The same is true for most of the multiple-choice questions. Remember, all MCQ will require students to interpret stimulus in order to answer confidently. Proficiency at this skill is thus useful in all questions. In addition, students do not need to know all of the details in the stimulus in order to break it down. Consider the first multiple-choice question in the sample exam questions in the new CED which uses a primary source from a medieval Hungarian monarch (ctrl-f Hungary will take you there). Students do not need to know anything specific about Hungary to answer the first question. They do need to know about the Mongols, a much bigger topic, and knowing about the medieval Papacy would help, but is not essential. Students just need to recognize that Europe was decentralized after the end of the Western Roman Empire, another big topic. Although the answer includes “feudal” describing the states of Europe, students do not need to know anything about the internal workings of these states to understand that there were many of them. Some questions will require more specific factual knowledge, but others will require less; and, students getting two out of three questions correct will score well on the exam.
In addition to the mountains of content new teachers face multiple organizational structures in the CED: time periods, key concepts, themes, skills and reasoning, units, topics, and learning objectives. All of these plus the textbook can overwhelm a teacher when planning. The good news is that, as with the overall content, teachers need not use all of these categories to organize their course. Choose one or two structures and stick with them in structuring the sequence of class. Reference the others as you progress through the content.
For me, the new units create problematic framing for the course, and the content can be organized in a variety of other ways. So, I recommend using your textbook and the key concepts. But, a teacher could responsibly use the units, if they point out their biases to their students. Whatever you choose, keeping it simple by only using one or two organizational schemas will keep you saner. So, if you use the topics and learning objectives, then I recommend putting the key concepts on the back burner. Historical thinking skills and reasoning structure daily lesson plans, not your overall planning.
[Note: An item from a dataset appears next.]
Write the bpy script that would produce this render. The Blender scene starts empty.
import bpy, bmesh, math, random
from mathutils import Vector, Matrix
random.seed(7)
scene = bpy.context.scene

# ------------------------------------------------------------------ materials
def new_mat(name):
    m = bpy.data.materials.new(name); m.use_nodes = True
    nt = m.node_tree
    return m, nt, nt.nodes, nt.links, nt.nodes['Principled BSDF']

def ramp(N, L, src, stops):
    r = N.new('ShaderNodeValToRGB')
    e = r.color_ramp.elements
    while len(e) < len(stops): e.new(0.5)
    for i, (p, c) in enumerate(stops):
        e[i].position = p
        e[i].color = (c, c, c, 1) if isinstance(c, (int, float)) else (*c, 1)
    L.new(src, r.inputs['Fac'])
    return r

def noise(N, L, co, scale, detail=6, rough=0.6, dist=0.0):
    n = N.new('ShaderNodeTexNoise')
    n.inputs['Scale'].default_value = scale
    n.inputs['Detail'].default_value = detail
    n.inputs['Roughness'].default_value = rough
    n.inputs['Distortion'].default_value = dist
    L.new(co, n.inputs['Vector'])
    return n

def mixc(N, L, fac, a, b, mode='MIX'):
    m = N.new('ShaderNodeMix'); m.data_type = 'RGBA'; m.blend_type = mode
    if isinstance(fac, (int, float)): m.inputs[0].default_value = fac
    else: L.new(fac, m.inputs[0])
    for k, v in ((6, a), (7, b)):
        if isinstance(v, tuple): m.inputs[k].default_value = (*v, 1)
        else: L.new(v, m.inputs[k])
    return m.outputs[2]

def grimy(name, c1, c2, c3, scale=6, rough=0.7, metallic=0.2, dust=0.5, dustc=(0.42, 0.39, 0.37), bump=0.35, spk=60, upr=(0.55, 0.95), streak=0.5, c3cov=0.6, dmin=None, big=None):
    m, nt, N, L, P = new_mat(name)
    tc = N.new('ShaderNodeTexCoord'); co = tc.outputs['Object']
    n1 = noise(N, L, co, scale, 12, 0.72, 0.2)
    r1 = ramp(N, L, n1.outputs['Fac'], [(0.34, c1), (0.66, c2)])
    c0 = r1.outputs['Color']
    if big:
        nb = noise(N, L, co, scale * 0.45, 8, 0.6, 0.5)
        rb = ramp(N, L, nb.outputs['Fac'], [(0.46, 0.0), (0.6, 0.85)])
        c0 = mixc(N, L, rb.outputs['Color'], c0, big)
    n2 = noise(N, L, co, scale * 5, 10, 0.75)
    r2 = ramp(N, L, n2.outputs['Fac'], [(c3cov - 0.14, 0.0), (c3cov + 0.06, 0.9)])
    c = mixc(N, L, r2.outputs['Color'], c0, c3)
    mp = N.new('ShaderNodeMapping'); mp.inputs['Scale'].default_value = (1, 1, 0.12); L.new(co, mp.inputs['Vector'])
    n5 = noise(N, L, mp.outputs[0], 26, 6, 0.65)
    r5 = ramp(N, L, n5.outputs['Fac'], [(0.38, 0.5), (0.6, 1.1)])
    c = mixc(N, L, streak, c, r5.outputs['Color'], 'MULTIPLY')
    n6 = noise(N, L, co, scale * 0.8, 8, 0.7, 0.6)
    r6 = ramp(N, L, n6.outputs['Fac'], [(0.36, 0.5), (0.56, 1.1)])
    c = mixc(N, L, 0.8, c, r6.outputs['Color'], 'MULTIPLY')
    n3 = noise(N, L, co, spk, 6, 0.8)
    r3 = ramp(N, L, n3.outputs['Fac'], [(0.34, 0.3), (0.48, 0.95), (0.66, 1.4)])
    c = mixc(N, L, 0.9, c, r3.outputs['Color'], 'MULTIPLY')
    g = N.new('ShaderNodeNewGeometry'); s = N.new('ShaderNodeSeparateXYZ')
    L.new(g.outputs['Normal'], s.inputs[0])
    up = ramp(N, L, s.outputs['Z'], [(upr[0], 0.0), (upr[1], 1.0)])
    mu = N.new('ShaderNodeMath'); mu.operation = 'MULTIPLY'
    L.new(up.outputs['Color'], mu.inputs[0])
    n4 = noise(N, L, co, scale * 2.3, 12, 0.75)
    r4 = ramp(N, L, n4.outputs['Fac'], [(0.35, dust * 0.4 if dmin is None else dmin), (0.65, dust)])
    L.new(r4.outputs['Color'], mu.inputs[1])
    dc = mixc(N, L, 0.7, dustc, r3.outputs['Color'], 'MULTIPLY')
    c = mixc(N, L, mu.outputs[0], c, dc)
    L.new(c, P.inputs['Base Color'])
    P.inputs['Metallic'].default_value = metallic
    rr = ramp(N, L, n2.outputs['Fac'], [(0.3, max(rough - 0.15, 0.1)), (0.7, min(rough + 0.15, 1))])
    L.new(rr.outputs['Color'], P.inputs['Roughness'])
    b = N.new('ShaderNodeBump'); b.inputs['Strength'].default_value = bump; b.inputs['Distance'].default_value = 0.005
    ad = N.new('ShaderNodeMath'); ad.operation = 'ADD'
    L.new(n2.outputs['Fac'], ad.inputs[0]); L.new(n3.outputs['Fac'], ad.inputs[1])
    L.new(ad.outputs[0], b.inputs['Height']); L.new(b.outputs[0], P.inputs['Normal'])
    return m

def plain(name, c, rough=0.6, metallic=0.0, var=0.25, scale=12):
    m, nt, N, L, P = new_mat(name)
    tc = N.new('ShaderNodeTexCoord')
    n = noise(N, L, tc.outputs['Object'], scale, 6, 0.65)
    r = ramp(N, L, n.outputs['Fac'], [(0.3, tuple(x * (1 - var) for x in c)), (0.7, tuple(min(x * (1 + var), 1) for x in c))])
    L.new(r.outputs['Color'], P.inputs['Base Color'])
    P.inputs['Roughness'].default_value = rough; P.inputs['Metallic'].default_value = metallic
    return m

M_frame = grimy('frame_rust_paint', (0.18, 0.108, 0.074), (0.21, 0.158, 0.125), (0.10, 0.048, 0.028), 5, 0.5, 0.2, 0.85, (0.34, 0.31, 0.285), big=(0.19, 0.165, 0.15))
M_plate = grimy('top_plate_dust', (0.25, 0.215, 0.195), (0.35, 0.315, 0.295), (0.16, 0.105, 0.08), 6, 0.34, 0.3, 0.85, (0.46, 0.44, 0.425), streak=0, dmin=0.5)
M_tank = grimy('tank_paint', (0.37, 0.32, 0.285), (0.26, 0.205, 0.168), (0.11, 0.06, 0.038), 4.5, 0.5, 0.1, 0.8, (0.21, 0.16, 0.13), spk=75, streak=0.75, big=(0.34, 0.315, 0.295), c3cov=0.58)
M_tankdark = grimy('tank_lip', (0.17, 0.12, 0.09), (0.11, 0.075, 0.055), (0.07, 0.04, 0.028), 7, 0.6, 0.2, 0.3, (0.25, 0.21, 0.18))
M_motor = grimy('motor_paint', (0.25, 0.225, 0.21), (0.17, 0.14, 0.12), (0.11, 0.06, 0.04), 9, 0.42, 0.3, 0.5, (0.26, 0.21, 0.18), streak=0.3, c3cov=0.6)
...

I use the textbook to organize the sequence of the class content and the Key Concepts (focus on the thirteen top-line concepts) to prioritize textbook material. In this approach, the teacher needs to emphasize that students should use the textbook as a resource and not as the class itself. As students read they should look for illustrations of the key concepts and for essential vocabulary. The textbook is not the class, but it can be a tangible, familiar guide to the content. Identifying the most important material in each chapter and facilitating historical thinking opportunities connected to it is the teacher’s primary role in this system. The historical thinking should include additional texts, images, and data (more about this below). Selecting examples from each chapter helps vary the content by region so that students see the whole world. Building historical thinking skills and creating an inclusive narrative with varied examples are far more important than any particular piece of content.
Here is an example of slides that I use to do this work. They are only intended as prereading to help students focus their reading. Slides refer to chapter 14 in Bentley and Ziegler’s Traditions and Encounters, 5th edition
For each chapter, the best thing that you can do for students is to identify the most important ideas, details, and terms for understanding the key concepts. They and you do not need to know everything in each chapter, just some things and how they fit into the big picture.
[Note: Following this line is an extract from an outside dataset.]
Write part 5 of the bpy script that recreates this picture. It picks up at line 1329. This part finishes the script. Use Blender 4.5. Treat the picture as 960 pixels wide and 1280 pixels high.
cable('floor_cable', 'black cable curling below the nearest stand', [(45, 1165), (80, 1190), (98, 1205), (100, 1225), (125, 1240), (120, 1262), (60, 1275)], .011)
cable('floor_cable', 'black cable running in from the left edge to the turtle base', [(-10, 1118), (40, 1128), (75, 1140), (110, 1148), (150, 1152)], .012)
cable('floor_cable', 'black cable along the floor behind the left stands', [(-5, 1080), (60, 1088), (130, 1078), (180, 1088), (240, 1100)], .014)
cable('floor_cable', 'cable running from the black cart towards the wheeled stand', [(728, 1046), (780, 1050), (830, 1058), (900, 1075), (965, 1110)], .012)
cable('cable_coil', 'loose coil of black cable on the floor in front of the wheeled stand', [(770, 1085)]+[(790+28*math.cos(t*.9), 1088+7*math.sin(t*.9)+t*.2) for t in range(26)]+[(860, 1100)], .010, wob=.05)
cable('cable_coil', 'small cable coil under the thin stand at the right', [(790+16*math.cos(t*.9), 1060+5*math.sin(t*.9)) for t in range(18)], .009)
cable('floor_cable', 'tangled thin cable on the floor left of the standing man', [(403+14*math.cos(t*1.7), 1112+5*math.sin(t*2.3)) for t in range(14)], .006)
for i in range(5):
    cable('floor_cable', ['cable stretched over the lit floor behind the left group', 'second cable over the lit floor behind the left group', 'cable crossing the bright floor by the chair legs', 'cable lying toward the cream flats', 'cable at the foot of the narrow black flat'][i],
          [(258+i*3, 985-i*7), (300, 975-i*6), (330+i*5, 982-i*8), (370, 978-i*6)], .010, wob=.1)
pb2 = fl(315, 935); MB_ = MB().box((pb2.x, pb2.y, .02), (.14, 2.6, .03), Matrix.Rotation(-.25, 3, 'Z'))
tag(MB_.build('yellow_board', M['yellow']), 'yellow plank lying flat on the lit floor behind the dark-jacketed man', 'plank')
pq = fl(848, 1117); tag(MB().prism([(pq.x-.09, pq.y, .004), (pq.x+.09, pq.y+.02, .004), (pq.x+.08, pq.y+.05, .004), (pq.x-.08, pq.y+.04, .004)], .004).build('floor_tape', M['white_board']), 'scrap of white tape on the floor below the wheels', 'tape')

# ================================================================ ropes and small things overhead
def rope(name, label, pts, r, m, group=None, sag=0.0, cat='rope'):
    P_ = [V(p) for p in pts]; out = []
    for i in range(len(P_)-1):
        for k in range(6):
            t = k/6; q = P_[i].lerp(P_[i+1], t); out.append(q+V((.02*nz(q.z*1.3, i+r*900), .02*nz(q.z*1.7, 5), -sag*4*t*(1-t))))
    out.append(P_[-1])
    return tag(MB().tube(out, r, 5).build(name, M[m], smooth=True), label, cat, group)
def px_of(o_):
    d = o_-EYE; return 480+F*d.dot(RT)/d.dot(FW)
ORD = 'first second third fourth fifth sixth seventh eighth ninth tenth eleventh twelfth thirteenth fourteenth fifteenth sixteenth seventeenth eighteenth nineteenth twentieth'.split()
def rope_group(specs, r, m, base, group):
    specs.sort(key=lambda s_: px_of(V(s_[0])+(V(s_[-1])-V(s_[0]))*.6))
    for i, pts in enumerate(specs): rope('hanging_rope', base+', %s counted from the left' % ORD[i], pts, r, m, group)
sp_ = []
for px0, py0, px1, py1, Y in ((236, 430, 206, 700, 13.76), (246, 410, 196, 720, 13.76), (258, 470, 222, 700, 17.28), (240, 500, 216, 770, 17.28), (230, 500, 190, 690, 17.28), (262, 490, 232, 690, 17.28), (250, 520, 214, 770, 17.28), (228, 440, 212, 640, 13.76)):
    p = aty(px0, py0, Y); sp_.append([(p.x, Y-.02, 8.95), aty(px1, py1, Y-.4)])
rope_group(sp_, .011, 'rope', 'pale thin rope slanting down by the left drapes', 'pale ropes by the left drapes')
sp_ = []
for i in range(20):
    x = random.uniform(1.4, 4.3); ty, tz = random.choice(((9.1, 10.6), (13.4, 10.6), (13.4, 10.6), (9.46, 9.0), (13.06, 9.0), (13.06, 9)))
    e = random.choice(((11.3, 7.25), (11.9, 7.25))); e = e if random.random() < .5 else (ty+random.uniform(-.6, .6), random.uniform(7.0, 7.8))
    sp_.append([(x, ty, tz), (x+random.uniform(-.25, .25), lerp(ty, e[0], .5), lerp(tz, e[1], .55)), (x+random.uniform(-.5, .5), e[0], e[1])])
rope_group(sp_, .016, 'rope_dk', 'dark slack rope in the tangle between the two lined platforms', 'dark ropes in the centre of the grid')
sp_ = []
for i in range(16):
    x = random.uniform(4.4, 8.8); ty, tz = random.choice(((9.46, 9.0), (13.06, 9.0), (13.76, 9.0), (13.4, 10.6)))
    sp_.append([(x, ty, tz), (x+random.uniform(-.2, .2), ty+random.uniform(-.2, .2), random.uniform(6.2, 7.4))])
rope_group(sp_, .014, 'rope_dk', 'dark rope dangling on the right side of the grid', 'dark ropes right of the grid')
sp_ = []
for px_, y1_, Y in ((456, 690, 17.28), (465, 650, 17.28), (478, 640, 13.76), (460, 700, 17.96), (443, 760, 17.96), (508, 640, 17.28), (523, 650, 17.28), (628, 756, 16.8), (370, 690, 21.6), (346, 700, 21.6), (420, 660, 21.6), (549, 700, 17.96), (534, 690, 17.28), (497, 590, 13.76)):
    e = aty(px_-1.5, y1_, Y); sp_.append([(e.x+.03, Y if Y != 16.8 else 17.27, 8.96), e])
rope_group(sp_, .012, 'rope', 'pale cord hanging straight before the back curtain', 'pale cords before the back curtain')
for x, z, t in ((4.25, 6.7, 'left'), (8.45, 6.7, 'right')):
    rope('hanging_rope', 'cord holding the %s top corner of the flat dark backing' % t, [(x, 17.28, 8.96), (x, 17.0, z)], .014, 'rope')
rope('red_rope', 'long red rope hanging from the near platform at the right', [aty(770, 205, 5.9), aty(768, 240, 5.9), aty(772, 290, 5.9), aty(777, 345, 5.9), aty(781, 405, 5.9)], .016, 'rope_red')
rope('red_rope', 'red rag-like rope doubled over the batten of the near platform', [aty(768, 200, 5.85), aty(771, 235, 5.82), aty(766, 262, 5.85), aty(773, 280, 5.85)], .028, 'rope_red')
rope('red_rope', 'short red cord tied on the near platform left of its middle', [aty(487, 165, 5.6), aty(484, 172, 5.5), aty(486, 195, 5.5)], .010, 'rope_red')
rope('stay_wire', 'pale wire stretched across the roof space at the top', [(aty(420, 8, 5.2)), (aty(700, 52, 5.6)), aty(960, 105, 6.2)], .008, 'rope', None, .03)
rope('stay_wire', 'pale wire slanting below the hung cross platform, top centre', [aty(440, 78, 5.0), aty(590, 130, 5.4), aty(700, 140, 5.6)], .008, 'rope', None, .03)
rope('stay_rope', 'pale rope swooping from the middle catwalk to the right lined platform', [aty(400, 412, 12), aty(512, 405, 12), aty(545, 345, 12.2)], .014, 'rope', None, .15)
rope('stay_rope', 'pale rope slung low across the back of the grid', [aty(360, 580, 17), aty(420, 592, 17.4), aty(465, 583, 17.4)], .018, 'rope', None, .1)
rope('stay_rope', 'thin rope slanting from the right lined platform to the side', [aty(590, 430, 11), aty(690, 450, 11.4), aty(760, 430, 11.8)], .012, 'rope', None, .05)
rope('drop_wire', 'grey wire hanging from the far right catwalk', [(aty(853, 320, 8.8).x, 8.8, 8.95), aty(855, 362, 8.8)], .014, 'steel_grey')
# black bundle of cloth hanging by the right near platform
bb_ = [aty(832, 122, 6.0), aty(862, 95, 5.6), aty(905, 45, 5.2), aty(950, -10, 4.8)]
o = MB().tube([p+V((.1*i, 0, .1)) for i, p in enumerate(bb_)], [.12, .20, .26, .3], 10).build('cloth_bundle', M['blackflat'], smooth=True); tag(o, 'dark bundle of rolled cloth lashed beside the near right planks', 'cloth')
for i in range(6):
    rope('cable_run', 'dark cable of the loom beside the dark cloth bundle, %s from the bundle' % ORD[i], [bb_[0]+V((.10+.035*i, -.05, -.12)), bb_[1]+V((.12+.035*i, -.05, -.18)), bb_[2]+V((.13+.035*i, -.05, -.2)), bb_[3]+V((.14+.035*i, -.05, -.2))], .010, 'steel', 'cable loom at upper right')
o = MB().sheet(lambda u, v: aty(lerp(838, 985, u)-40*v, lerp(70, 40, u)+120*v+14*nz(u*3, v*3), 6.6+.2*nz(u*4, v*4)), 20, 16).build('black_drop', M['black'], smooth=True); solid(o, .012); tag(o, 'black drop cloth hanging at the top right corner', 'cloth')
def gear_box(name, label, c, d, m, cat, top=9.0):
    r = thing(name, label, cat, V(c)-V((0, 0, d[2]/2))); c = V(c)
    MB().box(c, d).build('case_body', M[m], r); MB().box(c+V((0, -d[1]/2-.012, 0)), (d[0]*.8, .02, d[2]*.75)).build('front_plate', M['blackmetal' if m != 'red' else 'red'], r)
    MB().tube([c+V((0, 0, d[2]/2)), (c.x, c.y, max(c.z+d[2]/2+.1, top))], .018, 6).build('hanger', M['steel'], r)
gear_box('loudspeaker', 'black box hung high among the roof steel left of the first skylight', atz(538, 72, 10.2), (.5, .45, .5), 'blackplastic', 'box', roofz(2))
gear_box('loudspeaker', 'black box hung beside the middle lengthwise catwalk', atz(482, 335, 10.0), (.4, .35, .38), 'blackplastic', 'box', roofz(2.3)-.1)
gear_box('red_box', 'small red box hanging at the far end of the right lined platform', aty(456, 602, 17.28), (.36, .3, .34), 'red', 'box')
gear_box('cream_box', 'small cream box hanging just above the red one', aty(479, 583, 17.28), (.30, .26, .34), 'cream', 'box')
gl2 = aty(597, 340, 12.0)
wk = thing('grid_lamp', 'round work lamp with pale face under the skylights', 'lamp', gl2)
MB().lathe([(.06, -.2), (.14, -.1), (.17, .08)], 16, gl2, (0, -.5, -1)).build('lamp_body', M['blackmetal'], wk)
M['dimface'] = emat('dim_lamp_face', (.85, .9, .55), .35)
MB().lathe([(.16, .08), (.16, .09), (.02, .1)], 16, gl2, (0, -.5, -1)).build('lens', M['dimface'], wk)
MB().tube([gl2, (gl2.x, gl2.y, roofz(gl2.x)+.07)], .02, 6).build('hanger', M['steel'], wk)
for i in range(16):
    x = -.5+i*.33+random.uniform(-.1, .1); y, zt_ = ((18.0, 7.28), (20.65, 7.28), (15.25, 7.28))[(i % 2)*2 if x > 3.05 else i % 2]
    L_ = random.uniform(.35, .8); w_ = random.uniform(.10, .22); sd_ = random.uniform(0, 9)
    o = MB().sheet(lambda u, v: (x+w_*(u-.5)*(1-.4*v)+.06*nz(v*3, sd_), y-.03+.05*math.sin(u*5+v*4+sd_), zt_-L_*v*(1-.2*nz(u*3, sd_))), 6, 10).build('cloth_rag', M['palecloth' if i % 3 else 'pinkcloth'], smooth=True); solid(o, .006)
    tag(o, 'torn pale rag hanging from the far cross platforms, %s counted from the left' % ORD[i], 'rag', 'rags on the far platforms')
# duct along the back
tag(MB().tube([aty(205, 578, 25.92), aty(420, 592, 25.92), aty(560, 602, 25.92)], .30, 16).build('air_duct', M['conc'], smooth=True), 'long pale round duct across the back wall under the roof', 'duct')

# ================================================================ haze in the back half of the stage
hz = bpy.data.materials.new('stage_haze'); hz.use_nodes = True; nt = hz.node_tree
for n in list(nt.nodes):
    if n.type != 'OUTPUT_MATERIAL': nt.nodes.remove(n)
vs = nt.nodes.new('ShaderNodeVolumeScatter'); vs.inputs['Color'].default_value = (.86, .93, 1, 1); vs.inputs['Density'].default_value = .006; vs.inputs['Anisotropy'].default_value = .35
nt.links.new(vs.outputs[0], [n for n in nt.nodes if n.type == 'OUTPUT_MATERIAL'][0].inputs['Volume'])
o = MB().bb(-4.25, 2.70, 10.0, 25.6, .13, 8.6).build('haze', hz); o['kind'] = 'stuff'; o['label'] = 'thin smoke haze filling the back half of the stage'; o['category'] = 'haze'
Being just a little bit ahead of the class is not a problem. Become a learner with your students. Approaching the content with the same “beginner’s mind” (as some Buddhists say) as the students is an advantage. Using the textbook to organize the sequence of the course is just fine, as long as you spend most of your time in class developing historical thinking skills. Students gain background and factual knowledge on their own while doing more advanced activities in class. For example, students can practice argumentation by deciding how examples from the textbook illustrate key concepts. Students should think critically about historical content every day in World History.
Or, you can always have students take a section of content in the textbook and categorize it using the six themes in the CED (ctrl-f theme 1) and make connections with other material. For secondary sources, students should identify and discuss the author’s argumentation. Then, they can compare this with the textbook's treatment of the same content. In a tweet, AP History teacher Kathryn Byars summarized this approach well, as is her won't. She plans to use the image below as a template for her class warm-up.
AP World History teacher communities contain many helpful colleagues with tons of resources to share. They can help you to find primary and secondary sources beyond the textbook for any topic. Just ask. Fiveable will be here to help, of course, and I find a lot of useful material interacting on Twitter using #WHAPchat and in the AP World History Teacher’s Facebook group.
Take a deep breath. You’ve got this. Just keep your organize simple and clear, and always use the content as an opportunity to think historically. A whole community of great teachers is here to support you.